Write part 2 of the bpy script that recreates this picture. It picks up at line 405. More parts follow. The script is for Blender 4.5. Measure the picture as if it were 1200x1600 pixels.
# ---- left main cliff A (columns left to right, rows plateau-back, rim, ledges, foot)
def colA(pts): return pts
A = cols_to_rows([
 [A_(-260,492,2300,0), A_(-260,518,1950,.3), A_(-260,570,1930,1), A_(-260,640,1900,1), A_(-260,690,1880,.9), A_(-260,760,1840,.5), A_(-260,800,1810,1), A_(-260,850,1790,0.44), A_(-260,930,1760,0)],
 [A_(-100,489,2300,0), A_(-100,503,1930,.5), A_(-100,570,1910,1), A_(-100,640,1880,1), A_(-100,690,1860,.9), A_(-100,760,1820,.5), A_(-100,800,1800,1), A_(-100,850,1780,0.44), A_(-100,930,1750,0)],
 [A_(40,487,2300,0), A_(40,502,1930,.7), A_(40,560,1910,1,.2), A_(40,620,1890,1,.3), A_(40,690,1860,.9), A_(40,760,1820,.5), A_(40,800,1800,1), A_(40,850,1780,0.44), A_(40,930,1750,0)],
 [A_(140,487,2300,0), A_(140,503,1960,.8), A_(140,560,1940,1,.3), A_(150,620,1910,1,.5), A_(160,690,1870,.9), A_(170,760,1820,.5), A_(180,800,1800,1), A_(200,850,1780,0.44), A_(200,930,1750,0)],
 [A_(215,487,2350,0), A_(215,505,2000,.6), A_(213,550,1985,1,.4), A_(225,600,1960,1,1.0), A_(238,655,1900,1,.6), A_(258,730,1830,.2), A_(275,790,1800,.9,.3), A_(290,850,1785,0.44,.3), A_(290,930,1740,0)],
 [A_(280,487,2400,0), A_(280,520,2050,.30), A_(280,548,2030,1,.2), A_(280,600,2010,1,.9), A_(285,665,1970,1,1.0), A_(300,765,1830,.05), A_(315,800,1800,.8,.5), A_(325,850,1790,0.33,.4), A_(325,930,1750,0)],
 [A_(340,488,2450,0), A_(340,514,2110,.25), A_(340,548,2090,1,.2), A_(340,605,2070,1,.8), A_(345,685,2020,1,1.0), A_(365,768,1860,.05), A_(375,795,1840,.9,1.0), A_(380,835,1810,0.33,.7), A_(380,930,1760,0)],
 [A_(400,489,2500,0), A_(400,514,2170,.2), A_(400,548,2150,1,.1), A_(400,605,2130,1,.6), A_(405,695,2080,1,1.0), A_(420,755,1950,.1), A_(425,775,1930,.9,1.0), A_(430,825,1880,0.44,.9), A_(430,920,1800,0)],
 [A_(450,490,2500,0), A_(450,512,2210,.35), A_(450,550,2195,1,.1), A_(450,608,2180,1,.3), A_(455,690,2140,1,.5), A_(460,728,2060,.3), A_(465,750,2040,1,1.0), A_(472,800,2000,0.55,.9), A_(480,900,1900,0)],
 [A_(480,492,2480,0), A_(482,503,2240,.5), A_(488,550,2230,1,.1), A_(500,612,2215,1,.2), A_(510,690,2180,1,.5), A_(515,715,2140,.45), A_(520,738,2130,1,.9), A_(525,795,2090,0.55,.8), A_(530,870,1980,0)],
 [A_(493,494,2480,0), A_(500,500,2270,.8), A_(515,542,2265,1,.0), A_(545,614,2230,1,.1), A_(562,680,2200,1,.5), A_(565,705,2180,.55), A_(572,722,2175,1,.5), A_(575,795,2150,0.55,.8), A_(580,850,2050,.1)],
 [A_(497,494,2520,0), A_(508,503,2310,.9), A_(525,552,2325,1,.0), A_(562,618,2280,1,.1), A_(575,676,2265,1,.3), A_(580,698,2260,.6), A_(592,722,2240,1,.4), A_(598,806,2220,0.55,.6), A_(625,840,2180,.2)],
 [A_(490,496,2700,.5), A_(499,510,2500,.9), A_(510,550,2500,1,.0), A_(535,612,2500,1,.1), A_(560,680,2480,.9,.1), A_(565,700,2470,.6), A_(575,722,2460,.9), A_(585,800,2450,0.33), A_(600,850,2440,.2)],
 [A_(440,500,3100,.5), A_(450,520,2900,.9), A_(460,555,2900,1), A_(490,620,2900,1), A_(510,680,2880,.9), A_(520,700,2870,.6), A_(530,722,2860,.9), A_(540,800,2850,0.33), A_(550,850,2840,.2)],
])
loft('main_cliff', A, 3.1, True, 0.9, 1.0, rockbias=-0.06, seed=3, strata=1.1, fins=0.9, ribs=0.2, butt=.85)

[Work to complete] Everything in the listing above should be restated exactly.

[Full solution]
Write part 2 of the bpy script that recreates this picture. It picks up at line 405. More parts follow. The script is for Blender 4.5. Measure the picture as if it were 1200x1600 pixels.
# ---- left main cliff A (columns left to right, rows plateau-back, rim, ledges, foot)
def colA(pts): return pts
A = cols_to_rows([
 [A_(-260,492,2300,0), A_(-260,518,1950,.3), A_(-260,570,1930,1), A_(-260,640,1900,1), A_(-260,690,1880,.9), A_(-260,760,1840,.5), A_(-260,800,1810,1), A_(-260,850,1790,0.44), A_(-260,930,1760,0)],
 [A_(-100,489,2300,0), A_(-100,503,1930,.5), A_(-100,570,1910,1), A_(-100,640,1880,1), A_(-100,690,1860,.9), A_(-100,760,1820,.5), A_(-100,800,1800,1), A_(-100,850,1780,0.44), A_(-100,930,1750,0)],
 [A_(40,487,2300,0), A_(40,502,1930,.7), A_(40,560,1910,1,.2), A_(40,620,1890,1,.3), A_(40,690,1860,.9), A_(40,760,1820,.5), A_(40,800,1800,1), A_(40,850,1780,0.44), A_(40,930,1750,0)],
 [A_(140,487,2300,0), A_(140,503,1960,.8), A_(140,560,1940,1,.3), A_(150,620,1910,1,.5), A_(160,690,1870,.9), A_(170,760,1820,.5), A_(180,800,1800,1), A_(200,850,1780,0.44), A_(200,930,1750,0)],
 [A_(215,487,2350,0), A_(215,505,2000,.6), A_(213,550,1985,1,.4), A_(225,600,1960,1,1.0), A_(238,655,1900,1,.6), A_(258,730,1830,.2), A_(275,790,1800,.9,.3), A_(290,850,1785,0.44,.3), A_(290,930,1740,0)],
 [A_(280,487,2400,0), A_(280,520,2050,.30), A_(280,548,2030,1,.2), A_(280,600,2010,1,.9), A_(285,665,1970,1,1.0), A_(300,765,1830,.05), A_(315,800,1800,.8,.5), A_(325,850,1790,0.33,.4), A_(325,930,1750,0)],
 [A_(340,488,2450,0), A_(340,514,2110,.25), A_(340,548,2090,1,.2), A_(340,605,2070,1,.8), A_(345,685,2020,1,1.0), A_(365,768,1860,.05), A_(375,795,1840,.9,1.0), A_(380,835,1810,0.33,.7), A_(380,930,1760,0)],
 [A_(400,489,2500,0), A_(400,514,2170,.2), A_(400,548,2150,1,.1), A_(400,605,2130,1,.6), A_(405,695,2080,1,1.0), A_(420,755,1950,.1), A_(425,775,1930,.9,1.0), A_(430,825,1880,0.44,.9), A_(430,920,1800,0)],
 [A_(450,490,2500,0), A_(450,512,2210,.35), A_(450,550,2195,1,.1), A_(450,608,2180,1,.3), A_(455,690,2140,1,.5), A_(460,728,2060,.3), A_(465,750,2040,1,1.0), A_(472,800,2000,0.55,.9), A_(480,900,1900,0)],
 [A_(480,492,2480,0), A_(482,503,2240,.5), A_(488,550,2230,1,.1), A_(500,612,2215,1,.2), A_(510,690,2180,1,.5), A_(515,715,2140,.45), A_(520,738,2130,1,.9), A_(525,795,2090,0.55,.8), A_(530,870,1980,0)],
 [A_(493,494,2480,0), A_(500,500,2270,.8), A_(515,542,2265,1,.0), A_(545,614,2230,1,.1), A_(562,680,2200,1,.5), A_(565,705,2180,.55), A_(572,722,2175,1,.5), A_(575,795,2150,0.55,.8), A_(580,850,2050,.1)],
 [A_(497,494,2520,0), A_(508,503,2310,.9), A_(525,552,2325,1,.0), A_(562,618,2280,1,.1), A_(575,676,2265,1,.3), A_(580,698,2260,.6), A_(592,722,2240,1,.4), A_(598,806,2220,0.55,.6), A_(625,840,2180,.2)],
 [A_(490,496,2700,.5), A_(499,510,2500,.9), A_(510,550,2500,1,.0), A_(535,612,2500,1,.1), A_(560,680,2480,.9,.1), A_(565,700,2470,.6), A_(575,722,2460,.9), A_(585,800,2450,0.33), A_(600,850,2440,.2)],
 [A_(440,500,3100,.5), A_(450,520,2900,.9), A_(460,555,2900,1), A_(490,620,2900,1), A_(510,680,2880,.9), A_(520,700,2870,.6), A_(530,722,2860,.9), A_(540,800,2850,0.33), A_(550,850,2840,.2)],
])
loft('main_cliff', A, 3.1, True, 0.9, 1.0, rockbias=-0.06, seed=3, strata=1.1, fins=0.9, ribs=0.2, butt=.85)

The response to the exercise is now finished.